I want you to consider what shallow sense of masculinity validates abuse.

I want you to consider what twisted sense of entitlement compels a man to grab a woman in a bar or call her a slut.

Men, I want you to consider why blokes are so quiet on these issues.

Then I need you to correct that silence.

To all of you, I ask that you help repel a callousness that has crept into our society.

Callousness and complacency.

What I want to leave you with is a sense of the complacency we must battle.

And a sense of the prevailing, damaging attitudes towards women.

We must all stand up to these things wherever they occur.

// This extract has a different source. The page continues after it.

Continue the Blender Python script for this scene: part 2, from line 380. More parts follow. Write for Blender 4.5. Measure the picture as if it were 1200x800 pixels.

Not just at community forums.

But on trams and trains and streets.

In the workplace and our sporting clubs.

With our children.

I talk a lot about ethical leadership in my position, and how I frame it for my audiences—how I explain why people fail to act—is often with what psychologists call the bystander effect.

A famous case-study of this phenomenon comes from 1968, when a young New Yorker called Kitty Genovese was murdered in front of her apartment.

About 40 witnesses did nothing.

The bystander effect looks at why there is less likelihood of bystanders responding when there are more people around.

Now what psychologists have found is that people don't fail to intervene because of malice or indifference.

What they found is that most people fail to intervene because of simple social anxiety.

People become self-conscious: what if no-one else helps? What if my appraisal of the situation is wrong? What if my help isn't wanted? What if people think I'm a busybody?

There's also the assumption that somebody else will help—an assumption that increases with a larger number of bystanders.

So what happens is there's a collective reluctance to act until somebody else has acted.

Once somebody has, it becomes the normal thing to do—the barrier to action has been broken.

And that's my challenge to you: be that circuit-breaker.

Be that person that says something—again and again and again.

Because if we shrug our shoulders when a sex worker is murdered—or a wife is battered to death—then we're diminished as a community.